Anarchy, absence of master, of sovereign (1), such is the form of government that we approach every day, which the deep-rooted habit of taking the man for rule and his will for law makes us regard as the height of disorder and the expression of chaos. It is told that a bourgeois of Paris in the seventeenth century having heard that in Venice there was not king, this good man could not hold back his astonishment, and thought he would die of laughter at the first news of so ridiculous a thing. Such is our prejudice: all of us want a leader or leaders; and I hold at this moment a brochure whose author, a zealous communist, dreams, like another Marat, of dictatorship. The most advances among us are those who want the greatest possible number of sovereigns, the royalty of the natural guard is the object of their most ardent wishes, soon without doubt someone, jealous of the citizen militia, will say: Everyone is king; but when that one would have spoken, I would say: No one is king; we are, whether we like it or not, associated. Every question of domestic policy must be settled according to the data of regional [départementale] statistics; every question of foreign policy is an affair of international statistics. The science of government belongs by right to one of the sections of the Academy of Sciences, of which the permanent secretary necessarily becomes the first minister; and since every citizen can address a report to the Academy, every citizen is a legislator; but as anyone’s opinion only counts to the extent that it is demonstrated, no one can put their will in the place of reason,—and no one is king.”

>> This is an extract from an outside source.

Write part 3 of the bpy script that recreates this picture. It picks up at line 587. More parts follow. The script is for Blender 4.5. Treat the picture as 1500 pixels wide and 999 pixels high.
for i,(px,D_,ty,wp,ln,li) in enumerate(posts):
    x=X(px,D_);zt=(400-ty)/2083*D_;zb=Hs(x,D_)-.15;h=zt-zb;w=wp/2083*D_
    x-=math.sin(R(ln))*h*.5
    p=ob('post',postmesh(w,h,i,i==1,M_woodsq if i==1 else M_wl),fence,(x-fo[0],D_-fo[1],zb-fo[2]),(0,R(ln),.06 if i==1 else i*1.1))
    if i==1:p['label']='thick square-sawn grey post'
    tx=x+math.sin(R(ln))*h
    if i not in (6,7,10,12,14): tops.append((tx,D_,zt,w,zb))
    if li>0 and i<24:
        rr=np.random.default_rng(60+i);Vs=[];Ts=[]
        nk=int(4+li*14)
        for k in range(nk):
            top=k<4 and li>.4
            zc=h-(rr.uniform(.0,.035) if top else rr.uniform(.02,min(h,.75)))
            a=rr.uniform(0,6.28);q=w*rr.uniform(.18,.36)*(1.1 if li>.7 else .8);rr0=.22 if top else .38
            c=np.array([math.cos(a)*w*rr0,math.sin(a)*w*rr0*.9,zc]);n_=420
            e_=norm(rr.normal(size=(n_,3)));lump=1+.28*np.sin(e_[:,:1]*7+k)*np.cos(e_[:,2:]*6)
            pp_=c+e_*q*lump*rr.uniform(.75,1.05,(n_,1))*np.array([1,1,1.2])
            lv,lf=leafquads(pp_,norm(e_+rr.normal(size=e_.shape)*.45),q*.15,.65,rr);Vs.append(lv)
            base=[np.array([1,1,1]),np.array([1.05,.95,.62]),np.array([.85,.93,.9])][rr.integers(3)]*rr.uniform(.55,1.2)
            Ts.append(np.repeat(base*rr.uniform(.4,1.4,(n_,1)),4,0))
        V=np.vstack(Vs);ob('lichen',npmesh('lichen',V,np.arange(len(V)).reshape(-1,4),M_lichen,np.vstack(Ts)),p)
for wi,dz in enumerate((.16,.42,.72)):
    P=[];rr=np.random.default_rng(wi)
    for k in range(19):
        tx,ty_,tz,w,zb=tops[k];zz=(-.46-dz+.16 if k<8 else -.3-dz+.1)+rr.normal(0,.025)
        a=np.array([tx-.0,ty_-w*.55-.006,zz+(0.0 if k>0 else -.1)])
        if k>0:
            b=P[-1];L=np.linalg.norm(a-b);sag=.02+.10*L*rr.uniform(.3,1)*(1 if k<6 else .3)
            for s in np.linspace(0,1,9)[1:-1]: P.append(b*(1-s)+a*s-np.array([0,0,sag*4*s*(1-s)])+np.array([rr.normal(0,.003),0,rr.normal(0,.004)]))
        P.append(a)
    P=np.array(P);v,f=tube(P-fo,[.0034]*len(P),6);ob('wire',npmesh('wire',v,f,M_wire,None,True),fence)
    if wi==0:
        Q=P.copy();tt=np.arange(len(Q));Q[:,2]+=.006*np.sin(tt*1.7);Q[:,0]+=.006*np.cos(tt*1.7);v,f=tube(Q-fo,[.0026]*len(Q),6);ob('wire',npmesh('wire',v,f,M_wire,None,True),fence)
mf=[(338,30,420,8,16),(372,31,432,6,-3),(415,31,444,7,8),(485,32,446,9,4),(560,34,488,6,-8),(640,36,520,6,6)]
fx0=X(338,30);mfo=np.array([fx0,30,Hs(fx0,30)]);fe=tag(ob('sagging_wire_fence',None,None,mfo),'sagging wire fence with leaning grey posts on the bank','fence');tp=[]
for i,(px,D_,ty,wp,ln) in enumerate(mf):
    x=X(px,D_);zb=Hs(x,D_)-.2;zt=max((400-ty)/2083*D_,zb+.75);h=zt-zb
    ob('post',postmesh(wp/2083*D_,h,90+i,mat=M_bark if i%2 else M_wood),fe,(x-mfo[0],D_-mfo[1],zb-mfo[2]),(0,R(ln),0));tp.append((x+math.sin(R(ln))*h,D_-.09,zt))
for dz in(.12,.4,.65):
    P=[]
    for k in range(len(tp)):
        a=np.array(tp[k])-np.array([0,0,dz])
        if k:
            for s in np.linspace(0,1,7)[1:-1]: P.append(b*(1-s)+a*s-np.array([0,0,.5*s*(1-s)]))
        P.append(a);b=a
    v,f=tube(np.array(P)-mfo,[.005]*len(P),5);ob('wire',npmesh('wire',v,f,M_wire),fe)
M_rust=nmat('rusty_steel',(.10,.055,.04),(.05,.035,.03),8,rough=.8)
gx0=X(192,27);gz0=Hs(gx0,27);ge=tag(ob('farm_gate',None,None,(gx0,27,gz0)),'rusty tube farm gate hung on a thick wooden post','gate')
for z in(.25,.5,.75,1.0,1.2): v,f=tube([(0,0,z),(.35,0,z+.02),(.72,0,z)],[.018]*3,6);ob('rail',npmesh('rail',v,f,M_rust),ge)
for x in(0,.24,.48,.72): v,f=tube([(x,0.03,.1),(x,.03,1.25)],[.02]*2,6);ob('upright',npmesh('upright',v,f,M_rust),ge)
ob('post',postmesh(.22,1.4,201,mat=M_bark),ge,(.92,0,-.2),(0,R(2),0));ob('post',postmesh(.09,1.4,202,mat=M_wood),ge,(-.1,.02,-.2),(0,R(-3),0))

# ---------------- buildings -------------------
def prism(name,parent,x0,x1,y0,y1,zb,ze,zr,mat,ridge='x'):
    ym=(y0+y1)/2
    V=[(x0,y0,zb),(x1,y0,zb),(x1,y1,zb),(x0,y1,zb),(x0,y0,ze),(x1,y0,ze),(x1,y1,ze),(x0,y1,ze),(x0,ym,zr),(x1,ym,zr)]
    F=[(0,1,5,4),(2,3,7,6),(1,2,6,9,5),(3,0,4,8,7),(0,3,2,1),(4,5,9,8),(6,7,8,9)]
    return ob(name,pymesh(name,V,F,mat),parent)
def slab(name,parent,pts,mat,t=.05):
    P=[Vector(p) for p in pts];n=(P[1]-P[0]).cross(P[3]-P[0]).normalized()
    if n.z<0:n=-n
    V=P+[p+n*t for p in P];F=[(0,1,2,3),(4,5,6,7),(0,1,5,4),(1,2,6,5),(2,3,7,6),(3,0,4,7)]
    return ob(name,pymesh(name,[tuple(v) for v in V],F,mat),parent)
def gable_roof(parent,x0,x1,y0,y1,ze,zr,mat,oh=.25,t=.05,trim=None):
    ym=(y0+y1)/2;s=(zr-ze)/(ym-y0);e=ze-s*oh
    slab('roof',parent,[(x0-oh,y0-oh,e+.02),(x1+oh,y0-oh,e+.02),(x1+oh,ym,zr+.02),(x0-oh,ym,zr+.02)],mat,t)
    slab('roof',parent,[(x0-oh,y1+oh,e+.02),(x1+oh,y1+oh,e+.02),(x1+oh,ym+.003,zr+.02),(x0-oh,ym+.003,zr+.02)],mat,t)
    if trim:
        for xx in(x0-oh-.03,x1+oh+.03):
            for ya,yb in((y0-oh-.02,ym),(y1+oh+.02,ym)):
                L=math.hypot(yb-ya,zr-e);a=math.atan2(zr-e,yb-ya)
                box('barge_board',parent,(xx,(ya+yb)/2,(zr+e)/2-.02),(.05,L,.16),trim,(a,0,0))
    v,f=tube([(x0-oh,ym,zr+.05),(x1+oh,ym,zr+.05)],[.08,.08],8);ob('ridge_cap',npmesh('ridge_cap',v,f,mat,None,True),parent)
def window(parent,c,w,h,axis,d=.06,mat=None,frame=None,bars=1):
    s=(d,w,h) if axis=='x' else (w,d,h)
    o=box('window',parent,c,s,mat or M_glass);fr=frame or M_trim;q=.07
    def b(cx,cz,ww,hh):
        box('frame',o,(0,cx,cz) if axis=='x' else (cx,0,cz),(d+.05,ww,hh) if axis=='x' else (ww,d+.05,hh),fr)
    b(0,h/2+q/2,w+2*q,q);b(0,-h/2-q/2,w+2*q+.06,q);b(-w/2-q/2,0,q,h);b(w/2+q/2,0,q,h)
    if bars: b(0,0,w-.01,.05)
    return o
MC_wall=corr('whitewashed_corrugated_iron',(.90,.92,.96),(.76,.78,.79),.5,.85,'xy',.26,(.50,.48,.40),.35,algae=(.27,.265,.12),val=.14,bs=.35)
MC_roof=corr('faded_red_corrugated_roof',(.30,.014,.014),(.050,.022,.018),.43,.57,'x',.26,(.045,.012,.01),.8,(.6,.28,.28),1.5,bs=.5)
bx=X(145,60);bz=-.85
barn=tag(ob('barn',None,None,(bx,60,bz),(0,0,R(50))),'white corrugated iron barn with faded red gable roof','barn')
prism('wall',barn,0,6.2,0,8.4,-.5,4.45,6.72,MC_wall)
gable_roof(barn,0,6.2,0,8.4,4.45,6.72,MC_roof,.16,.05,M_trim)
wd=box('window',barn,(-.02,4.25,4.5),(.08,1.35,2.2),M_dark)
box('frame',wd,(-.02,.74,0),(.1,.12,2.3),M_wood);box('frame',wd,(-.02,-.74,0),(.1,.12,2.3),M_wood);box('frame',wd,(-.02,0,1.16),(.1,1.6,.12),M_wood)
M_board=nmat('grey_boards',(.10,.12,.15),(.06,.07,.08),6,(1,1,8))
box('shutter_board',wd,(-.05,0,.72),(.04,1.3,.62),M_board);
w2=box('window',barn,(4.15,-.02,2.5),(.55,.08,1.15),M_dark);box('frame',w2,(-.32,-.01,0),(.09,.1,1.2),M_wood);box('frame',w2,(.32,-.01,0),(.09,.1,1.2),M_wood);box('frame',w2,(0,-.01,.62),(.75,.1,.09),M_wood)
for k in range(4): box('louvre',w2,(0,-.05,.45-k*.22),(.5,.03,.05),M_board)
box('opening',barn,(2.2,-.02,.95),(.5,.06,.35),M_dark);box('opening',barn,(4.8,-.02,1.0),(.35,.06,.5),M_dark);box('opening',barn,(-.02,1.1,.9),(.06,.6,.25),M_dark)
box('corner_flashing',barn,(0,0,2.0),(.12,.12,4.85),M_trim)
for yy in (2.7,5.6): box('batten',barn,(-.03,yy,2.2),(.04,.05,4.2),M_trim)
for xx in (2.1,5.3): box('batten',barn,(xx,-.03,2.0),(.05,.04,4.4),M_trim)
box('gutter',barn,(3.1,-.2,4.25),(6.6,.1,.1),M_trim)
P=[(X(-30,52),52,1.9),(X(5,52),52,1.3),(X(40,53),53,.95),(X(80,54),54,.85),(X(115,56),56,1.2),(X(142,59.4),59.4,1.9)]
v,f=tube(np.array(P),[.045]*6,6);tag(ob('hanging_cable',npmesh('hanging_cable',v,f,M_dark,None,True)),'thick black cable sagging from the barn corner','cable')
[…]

(1) The meaning ordinarily attributed to the word anarchy is the absence of principle, absence of rule; so that we make it a synonym of disorder.


p. 220 — Thus, in order to determine [the nature of] liberty, we should not indiscrimately joing community and property. That would be an absurd eclecticism. We seek, by an analytic method, the truth contained in each of them, what conforms to the ways of nature and the laws of sociability; we eliminate the foreign elements they contain; and to the result gives an expression suitable to the natural form of human society, en un mot la liberté.

Liberty is equality, because liberty only exists in the social state, and apart from equality there is no society.

Liberty is anarchy, because it does not accept the government of will, but only the authority of law, which is to say of necessity.

Liberty is infinite variety, because it respects all wills, within the limits of the law.

Liberty is proportionality because it leaves every latitude the ambition for advantage and competition for glory.

We can say now, following the example of Mr. Cousin: “Our principle is true, it is good and it is social; we have no fear of deducing all its consequences.”


p. 224 — X. Politics is the science of liberty: the government of man by man, under whatever name it is disguised, is oppression; the highest perfection of society is found in the union of order and anarchy.